The BBC asks why the British Nazi obsession seems only to be growing:
The late Alan Coren famously published a collection of humorous pieces in book form, called Golfing for Cats. And he put a swastika on the front cover. He had noticed the most popular titles in Britain in those days were about cats, golf and Nazis.
That was in 1975. Thirty-six years on - and now more than 60 years since the end of World War II - Nazi books are going stronger than ever. A staggering 850 books about the Third Reich were published in 2010, up from 350 in the year 2000.
And they mostly still have a swastika on the front cover.
The phenomenal and continuing success of books about the Nazis includes fiction, non-fiction and science fiction.
They include the occult and the Nazis, Nazi magic, Nazi weaponry and Nazi doctors. There's the history of SS uniforms, SS staff cars, SS recruitment and propaganda.
You can read counter histories imagining Britain if the Nazis had won or post-war histories of the exploitation of Nazi scientific discoveries by America and the other Allied powers.
There is a first hand account of Himmler's masseur.
There are serious histories, adventures with the Panzer Division, and secrets of the Gestapo.
Collectible Spoons of the 3rd Reich by James Yannes is not an invention of Private Eye but a work, I suppose, of genuine scholarship. There's even a book about the Fuhrer's own collection of books - Hitler's Private Library.
So what is going on here? Are British book-buyers still looking for a warning from history or are some of them attracted by the ghastly glamour of history's most evil baddies?

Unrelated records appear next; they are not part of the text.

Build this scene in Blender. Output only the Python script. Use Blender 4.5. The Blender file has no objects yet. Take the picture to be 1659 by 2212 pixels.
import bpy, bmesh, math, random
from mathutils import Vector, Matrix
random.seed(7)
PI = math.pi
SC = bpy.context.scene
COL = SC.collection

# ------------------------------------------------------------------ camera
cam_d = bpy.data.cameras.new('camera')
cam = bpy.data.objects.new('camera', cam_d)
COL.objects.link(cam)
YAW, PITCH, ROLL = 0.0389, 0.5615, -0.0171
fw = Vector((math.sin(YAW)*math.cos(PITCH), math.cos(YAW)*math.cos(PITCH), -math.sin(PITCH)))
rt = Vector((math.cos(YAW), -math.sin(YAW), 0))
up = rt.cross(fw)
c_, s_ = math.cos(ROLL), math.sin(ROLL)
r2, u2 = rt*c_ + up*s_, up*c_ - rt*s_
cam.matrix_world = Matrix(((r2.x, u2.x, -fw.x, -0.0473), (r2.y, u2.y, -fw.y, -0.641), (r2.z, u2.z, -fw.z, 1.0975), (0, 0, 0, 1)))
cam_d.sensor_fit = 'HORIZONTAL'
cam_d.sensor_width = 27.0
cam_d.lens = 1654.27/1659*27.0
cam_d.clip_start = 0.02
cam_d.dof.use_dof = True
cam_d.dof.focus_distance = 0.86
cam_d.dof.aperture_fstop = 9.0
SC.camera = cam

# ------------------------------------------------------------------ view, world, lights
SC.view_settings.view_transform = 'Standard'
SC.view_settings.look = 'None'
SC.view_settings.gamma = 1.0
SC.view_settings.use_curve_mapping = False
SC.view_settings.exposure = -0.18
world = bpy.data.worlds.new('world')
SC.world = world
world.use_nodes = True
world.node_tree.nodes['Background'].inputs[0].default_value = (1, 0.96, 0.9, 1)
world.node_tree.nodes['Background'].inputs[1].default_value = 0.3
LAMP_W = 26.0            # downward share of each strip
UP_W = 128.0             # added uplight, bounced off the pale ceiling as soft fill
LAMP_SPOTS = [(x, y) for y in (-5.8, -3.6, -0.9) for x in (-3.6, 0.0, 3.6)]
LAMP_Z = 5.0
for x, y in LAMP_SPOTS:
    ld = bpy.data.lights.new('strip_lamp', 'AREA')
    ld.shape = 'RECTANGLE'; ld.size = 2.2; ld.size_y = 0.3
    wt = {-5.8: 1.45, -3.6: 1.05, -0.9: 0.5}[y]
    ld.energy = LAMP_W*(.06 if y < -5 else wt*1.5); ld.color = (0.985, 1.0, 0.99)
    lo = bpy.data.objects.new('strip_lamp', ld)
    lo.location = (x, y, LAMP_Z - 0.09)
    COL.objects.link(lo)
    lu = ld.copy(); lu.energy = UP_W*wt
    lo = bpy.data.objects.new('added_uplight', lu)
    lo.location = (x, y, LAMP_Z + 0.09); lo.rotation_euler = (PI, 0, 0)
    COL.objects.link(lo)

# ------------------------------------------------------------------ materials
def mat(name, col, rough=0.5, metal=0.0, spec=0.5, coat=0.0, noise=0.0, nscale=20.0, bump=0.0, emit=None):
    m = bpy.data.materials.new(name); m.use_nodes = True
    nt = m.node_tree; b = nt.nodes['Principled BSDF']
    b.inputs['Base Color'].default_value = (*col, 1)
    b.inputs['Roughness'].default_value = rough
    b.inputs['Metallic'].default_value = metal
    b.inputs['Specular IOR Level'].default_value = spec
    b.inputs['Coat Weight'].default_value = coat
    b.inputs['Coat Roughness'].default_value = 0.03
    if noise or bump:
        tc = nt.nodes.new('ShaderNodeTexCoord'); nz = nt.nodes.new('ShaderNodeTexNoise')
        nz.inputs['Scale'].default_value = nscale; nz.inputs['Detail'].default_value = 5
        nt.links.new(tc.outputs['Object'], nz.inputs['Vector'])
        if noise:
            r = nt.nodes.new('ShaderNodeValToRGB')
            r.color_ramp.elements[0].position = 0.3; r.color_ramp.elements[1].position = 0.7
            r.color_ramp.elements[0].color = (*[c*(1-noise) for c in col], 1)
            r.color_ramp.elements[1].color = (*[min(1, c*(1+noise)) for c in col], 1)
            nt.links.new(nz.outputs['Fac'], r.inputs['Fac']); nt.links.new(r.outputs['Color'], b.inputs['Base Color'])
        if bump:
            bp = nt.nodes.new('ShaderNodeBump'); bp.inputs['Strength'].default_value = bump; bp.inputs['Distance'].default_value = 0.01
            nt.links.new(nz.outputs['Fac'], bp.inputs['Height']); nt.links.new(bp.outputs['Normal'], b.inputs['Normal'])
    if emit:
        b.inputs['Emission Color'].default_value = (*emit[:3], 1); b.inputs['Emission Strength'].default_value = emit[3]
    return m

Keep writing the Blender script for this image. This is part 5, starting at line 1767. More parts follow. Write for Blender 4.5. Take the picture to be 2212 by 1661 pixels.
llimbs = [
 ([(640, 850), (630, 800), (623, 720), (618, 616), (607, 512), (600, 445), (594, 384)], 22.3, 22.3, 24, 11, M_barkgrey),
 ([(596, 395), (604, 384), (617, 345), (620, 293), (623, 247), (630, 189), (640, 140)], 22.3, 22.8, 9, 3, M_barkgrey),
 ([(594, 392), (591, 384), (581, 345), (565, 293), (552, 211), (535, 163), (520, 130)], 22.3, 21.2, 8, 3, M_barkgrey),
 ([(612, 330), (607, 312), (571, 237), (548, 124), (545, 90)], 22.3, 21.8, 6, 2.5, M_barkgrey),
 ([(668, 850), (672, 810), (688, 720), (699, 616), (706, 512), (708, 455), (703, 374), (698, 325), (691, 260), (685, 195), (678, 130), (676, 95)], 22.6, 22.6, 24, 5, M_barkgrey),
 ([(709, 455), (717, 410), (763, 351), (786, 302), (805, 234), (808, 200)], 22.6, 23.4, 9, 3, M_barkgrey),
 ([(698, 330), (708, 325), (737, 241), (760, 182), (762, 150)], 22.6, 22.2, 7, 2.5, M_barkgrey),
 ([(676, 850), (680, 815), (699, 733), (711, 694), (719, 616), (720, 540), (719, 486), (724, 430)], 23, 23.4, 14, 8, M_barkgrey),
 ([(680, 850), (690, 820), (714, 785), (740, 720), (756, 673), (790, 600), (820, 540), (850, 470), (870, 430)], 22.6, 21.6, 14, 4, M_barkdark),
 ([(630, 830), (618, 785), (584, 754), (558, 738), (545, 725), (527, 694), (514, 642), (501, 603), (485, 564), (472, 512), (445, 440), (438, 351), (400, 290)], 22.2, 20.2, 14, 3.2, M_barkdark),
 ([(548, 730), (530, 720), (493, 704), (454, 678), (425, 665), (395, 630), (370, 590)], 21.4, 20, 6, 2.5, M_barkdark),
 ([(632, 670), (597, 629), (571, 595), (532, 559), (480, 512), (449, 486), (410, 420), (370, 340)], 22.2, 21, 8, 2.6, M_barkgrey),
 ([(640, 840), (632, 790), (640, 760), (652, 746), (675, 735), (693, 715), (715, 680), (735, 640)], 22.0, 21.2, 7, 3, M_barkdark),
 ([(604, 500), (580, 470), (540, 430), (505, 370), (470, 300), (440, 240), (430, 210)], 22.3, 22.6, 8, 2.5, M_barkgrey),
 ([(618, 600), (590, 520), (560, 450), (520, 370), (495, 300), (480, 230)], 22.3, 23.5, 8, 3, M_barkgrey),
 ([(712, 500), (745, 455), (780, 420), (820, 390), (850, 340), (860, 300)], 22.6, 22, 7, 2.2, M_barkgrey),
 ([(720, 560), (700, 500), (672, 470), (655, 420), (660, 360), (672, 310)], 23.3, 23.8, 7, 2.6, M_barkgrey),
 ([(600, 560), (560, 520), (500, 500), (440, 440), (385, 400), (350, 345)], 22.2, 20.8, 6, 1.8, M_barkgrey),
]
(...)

Nazi Gold: Publishing the Third Reich, presented by Clive Anderson, is on BBC Radio 4 on Thursday 17 March, 1130 GMT
My interpretation: If the UK didn't have really sucessful experiences in the last 60 Years, they have to dig deeper in history back to the victory over the Nazis.
If they will feel one day as being a strong, succesful and self-confident nation again, they will be able to loosen their Nazi-obsession.
So their still rising Nazi-obsession is a strong indication of a society lacking optimism and self-confidance for presence and future.
Sad for the UK.
Posted by: Alex | March 23, 2011 at 03:13 AM
@Volker: there's nothing better than a proper display of real German moral superiority. ;-)
Posted by: Jubal | March 17, 2011 at 08:31 PM
I think Dietmar Wischmeyer said it best:
"Die Inselwesen fressen Fisch aus alten Zeitungen, saufen schales Bier und sind neidisch auf die Deutschen, weil die den
Nationalsozialismus vor ihnen erfunden haben. Um etwas von dieser faszinierenden Welt
des cholerischen Schwachsinns nachzuholen, sind ihre Zeitungen voller
Hakenkreuze und Blitzkrieggeschichten."